或る「享楽的日記」伝

ごく普通の中年サラリーマンが、起業に向けた資格受験や、音楽、絵画などの趣味の日々を淡々と綴ります。

東京藝大美術館

2007-05-21 06:16:38 | 300 絵画
今日はGW特集の第5回。東京3日目はカミさんと娘が名古屋へ行ったので、自分ひとりが単独で行動。友人と待ち合わせて渋谷で昼食をとった後で向かったのは、上野にある東京藝術大学 大学美術館。ここはJR上野駅から歩くと国立博物館や動物園の奥。実はこっそり一番楽しみにしていたかも。というのも、「創立120周年企画:パリへ―洋画家たち百年の夢~黒田清輝、藤島武二、藤田嗣治から現代まで~」が開催されていたから。

このブログで特集している佐伯祐三と小出楢重は、この大学の前身である東京美術学校の出身。
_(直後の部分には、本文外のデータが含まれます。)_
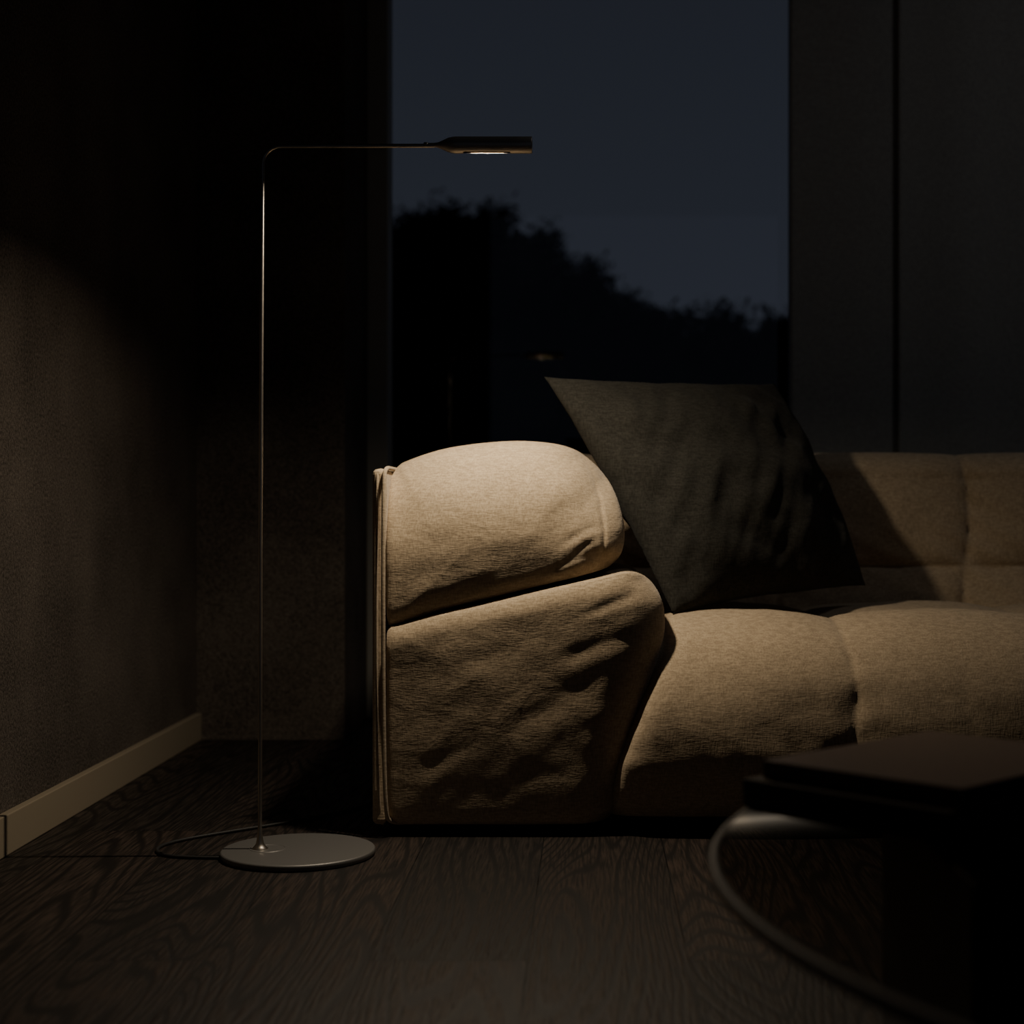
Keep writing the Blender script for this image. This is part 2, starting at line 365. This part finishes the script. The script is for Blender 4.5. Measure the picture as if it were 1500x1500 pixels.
tube('arm_piping',pp([(-.3245,3.5,.600),(-.3245,2.60,.600),(-.3255,2.535,.600),(-.327,2.516,.586),(-.327,2.508,.4),(-.327,2.513,.2),(-.325,2.520,.045),(-.320,2.535,.022),(-.30,2.55,.020)]),.0034,piping_m,sofa)
tube('arm_piping_rear',pp([(-.338,3.5,.597),(-.338,2.60,.597),(-.338,2.54,.597),(-.339,2.526,.583),(-.340,2.523,.3),(-.338,2.524,.042),(-.332,2.54,.020)]),.0025,piping_m,sofa)
def seat():
    x0,x1=.0,2.3; nx=400; prof=[]
    y0=2.502; zc=.15; zt_=.358; nf=80; ntp=36
    for i in range(nf):
        if i<26:
            z=.03+(zc-.03)*i/26; y=y0+.045*((zc-z)/.12)**2
        else:
            a=math.pi/2*(i-26)/(nf-26); z=zc+(zt_-zc)*math.sin(a)**(1/1.15)
            y=y0+.19*(1-max(0,1-((z-zc)/(zt_-zc))**2.7)**(1/2.0))
        prof.append((y,z))
    yt=y0+.19
    for i in range(ntp):
        t=i/ntp; prof.append((yt+.67*t,zt_-.012*t))
    prof+=[(3.38,.3),(3.38,.03),(2.9,.025)]
    vs=[];fs=[];m=len(prof); live_n=nf+ntp
    for i in range(nx+1):
        x=x0+(x1-x0)*i/nx
        for j,(y,z) in enumerate(prof):
            xb=.035+.092*smoothstep(.02,.36,z)
            e=math.exp(-((x-xb)/.020)**2)*.008 + .09*smoothstep(xb+.012,xb-.03,x)
            c=.385; u=abs(math.sin(math.pi*(x-.428+.008*math.sin(z*20))/c)); seam=(1-u**.40)
            depth=.018*seam
            k=smoothstep(.22,.352,z) if j<nf else 1
            v=abs(math.sin(math.pi*(y-yt+.185)/.37)) if y>yt else 1
            dd=depth+(.020*(1-v**.42) if j<live_n else 0)
            d=.005*noise.noise(Vector((x*6,y*8,z*8)))+.0014*noise.noise(Vector((x*24,y*22,z*22+x*16)))+.0022*seam*math.sin(z*95+3*noise.noise(Vector((x*12,z*8,1))))
            live=1 if j<live_n else 0
            dy=(dd+d+e)*(1-k)*live
            dz=-(dd+d+min(e,.02))*k*live
            vs.append((x,y+dy+SY,z+dz))
    for i in range(nx):
        for j in range(m):
            a=i*m+j;b=i*m+(j+1)%m; fs.append((a,b,b+m,a+m))
    fs.append(tuple(range(m))); fs.append(tuple(nx*m+j for j in range(m)))
    mesh_obj('seat_cushion',vs,fs,linen,sofa)
seat()
def back():
    x0,x1=-.12,2.3; nx=400; nz=90
    vs=[];fs=[];prof=[]
    for j in range(nz+1):
        t=j/nz; z=.30+.30*t; prof.append((3.21+.07*t,z,1))
    for j in range(1,20):
        a=math.pi*j/20; prof.append((3.28+.09-.09*math.cos(a),.60+.055*math.sin(a),max(0,1-j/10)))
    prof+=[(3.46,.6,0),(3.46,.02,0),(3.3,.02,0)]
    m=len(prof)
    for i in range(nx+1):
        x=x0+(x1-x0)*i/nx
        for j,(y,z,k) in enumerate(prof):
            c=.385
            xs=.79+.012*math.sin((z-.42)*14)
            u=abs(math.sin(math.pi*(x-xs)/c)); v=abs(math.sin(math.pi*(z-.415)/.30)) if z<.655 else 1
            pf=(u**.38)*(v**.38) if k>=.99 else (u**.38)
            dx=.046*(1-pf)
            d=.006*noise.noise(Vector((x*9,z*12,2)))+.003*(1-pf)*math.sin(x*60+z*110)
            vs.append((x,y+dx*k+d*k-.002,z-(1-u**.38)*.008*(z>.6)))
    for i in range(nx):
        for j in range(m):
            a=i*m+j;b=i*m+(j+1)%m; fs.append((a,b,b+m,a+m))
    fs.append(tuple(range(m))); fs.append(tuple(nx*m+j for j in range(m)))
    mesh_obj('back_cushion',vs,fs,linen,sofa)
back()
box('plinth',-.30,2.25,2.62,3.40,0,.035,black,sofa)
# ------------------------------------------------------------ pillow
def pillow():
    TL,BL,BR,TR=[Vector(v) for v in [(-.078,2.85,.773),(.146,2.68,.354),(.530,2.985,.388),(.372,3.12,.782)]]
    n=100; nor=((BR-TL).cross(TR-BL)).normalized()
    if nor.y>0: nor=-nor
    vs=[];fs=[]
    for side in(1,-1):
        for i in range(n+1):
            for j in range(n+1):
                u,v=i/n,j/n
                p=(TL*(1-u)+TR*u)*(1-v)+(BL*(1-u)+BR*u)*v
                eu=4*v*(1-v); ev=4*u*(1-u)
                p+= ((TR-TL)+(BR-BL))*.5*(.045*eu*(1-u)**3+.018*math.sin(math.pi*v**.7)*u**3)
                p+= ((BL-TL)+(BR-TR))*.5*(.025*ev*((1-v)**3-v**3))
                h=(max(0,math.sin(math.pi*u))**.5)*(max(0,math.sin(math.pi*v))**.5)
                sag=1+.25*(v-.5)
                q=Vector((u*6,v*6,side))
                rr=.010*noise.noise(q*1.1)+.006*noise.noise(Vector((u*14+v*9,v*5,side*3)))
                rr+=.005*math.sin(26*(u-v*.6)+3*noise.noise(q))*(1-h)*min(1,h*6)
                vs.append(p+nor*side*(.093*h*sag+rr*min(1,h*2)))
    m=(n+1)**2
    for s in(0,1):
        for i in range(n):
            for j in range(n):
                a=s*m+i*(n+1)+j; fs.append((a,a+1,a+n+2,a+n+1))
    o=mesh_obj('throw_pillow',vs,fs,velvet)
    bm=bmesh.new(); bm.from_mesh(o.data); bmesh.ops.remove_doubles(bm,verts=bm.verts,dist=1e-5); bmesh.ops.recalc_face_normals(bm,faces=bm.faces); bm.to_mesh(o.data); bm.free()
    return o
pillow()
# ------------------------------------------------------------ coffee table
tb=empty('coffee_table')
tx,ty,tr,tz=.80,1.22,.70,.25
lathe('glass_top',[(0,0),(0,tr-.004),(.008,tr-.004),(.008,0)],'z',(tx,ty,tz-.008),tglass,tb,160)
rim=simple('dark_bronze_rim',(.085,.068,.053),.65,.1)
lathe('rim',[(0,tr-.004),(0,tr+.001),(.002,tr+.003),(.008,tr+.003),(.010,tr+.001),(.010,tr-.004),(0,tr-.004)],'z',(tx,ty,tz-.010),rim,tb,160)
dk=simple('black_lacquer',(.012,.011,.010),.35)
box('pedestal',.30,1.15,1.22,1.60,0,tz-.0105,dk,tb,.006)
bk=empty('book_stack')
cov=simple('dark_book_cover',(.06,.048,.039),.3); cov2=simple('brown_book_cover',(.13,.092,.072),.35); pg=simple('book_pages',(.12,.10,.085),.8)
def book(cx,cy,z,l,wd,t,ang,cm,name):
    e=D.objects.new(name,None); link(e,bk); e.location=(cx,cy,z); e.rotation_euler=(0,0,ang)
    box('cover_bottom',-l/2,l/2,-wd/2,wd/2,0,.003,cm,e,.001); box('cover_top',-l/2,l/2,-wd/2,wd/2,t-.003,t,cm,e,.001)
    box('pages',-l/2+.004,l/2-.002,-wd/2+.004,wd/2-.004,.003,t-.003,pg,e); box('spine',-l/2-.002,-l/2+.003,-wd/2,wd/2,0,t,cm,e,.001)
a0=Vector((.149,1.49));a1=Vector((.307,1.32)); dr=(a1-a0).normalized(); pr=Vector((-dr.y,dr.x))
ln=(a1-a0).length; ctr=a0+dr*ln/2+pr*.15
an=math.atan2(dr.y,dr.x)
book(ctr.x,ctr.y,tz+.0003,.30,ln,.026,an+math.pi/2,cov,'art_book')
book(ctr.x+.006,ctr.y+.004,tz+.0268,.28,ln-.015,.017,an+math.pi/2+.03,cov2,'photo_book')
# ------------------------------------------------------------ world
wd=D.worlds.new('dusk'); C.scene.world=wd; wd.use_nodes=True; nt=wd.node_tree; bg=nt.nodes['Background']
tc=N(nt,'ShaderNodeTexCoord'); sp=N(nt,'ShaderNodeSeparateXYZ'); nt.links.new(tc.outputs['Generated'],sp.inputs[0])
rp=N(nt,'ShaderNodeValToRGB'); rp.color_ramp.elements[0].position=0; rp.color_ramp.elements[0].color=(.0245,.0285,.039,1)
rp.color_ramp.elements[1].position=.45; rp.color_ramp.elements[1].color=(.0135,.0155,.0215,1)
nt.links.new(sp.outputs['Z'],rp.inputs[0]); nt.links.new(rp.outputs[0],bg.inputs[0]); bg.inputs[1].default_value=1
# ------------------------------------------------------------ camera
cam=D.cameras.new('camera'); co=D.objects.new('camera',cam); link(co)
co.location=(0,0,.53); co.rotation_euler=(math.pi/2,0,0)
cam.sensor_width=36; cam.lens=55.2; cam.shift_x=-110/1500; cam.shift_y=-.0013
cam.clip_start=.05; cam.dof.use_dof=True; cam.dof.focus_distance=2.48; cam.dof.aperture_fstop=3.4
C.scene.camera=co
彼らを調べていくと、必然的に黒田や藤島、藤田が出てくるわけで。いつかは行ってみたいと日頃から思っていたところにこの企画。ラッキーでした。

最初の展示の中心は黒田清輝。シロウトが言うのもなんだけど絵が上手い。次ぎが藤島武二。印象に残ったのが下の写真の「港の朝陽」(1934年)。輝いていたなあ。でもそれ以上だったのは「イタリア婦人像」(1909年)。これは自分の小説「フォーライフ」で登場人物の一人、貴美子のイメージとして使ったもの。むろん実物を見るのは初めて。ここで出会えるとは。まさにサプライズ。

次の展示室は、なんと佐伯、小出、藤田のそろい踏み。展示で共通するのは自画像。この学校の卒業制作として義務づけられている。3枚の自画像を比べてみると、各々の性格が見えてくるから不思議。それにしても、3人の絵に囲まれてソファーに座っていると、自分が大正や昭和初期にタイムスリップしたような気持ちに。うーん、この上なく幸せな時間だった。

それで美術館を出て駅の方へ歩いていると、子供の日に動物園に行った大勢の家族連れに遭遇。別にそれは当たり前なんだけど、美術館というのは行くまでや帰りのプロセスが、ある種の鑑賞のプロローグやエピローグにもなっているわけで。立地として少なくとも美術館関係は別の駅経由で別の場所にあったらいいのになあと。上野の森そのものが素晴らしいだけに。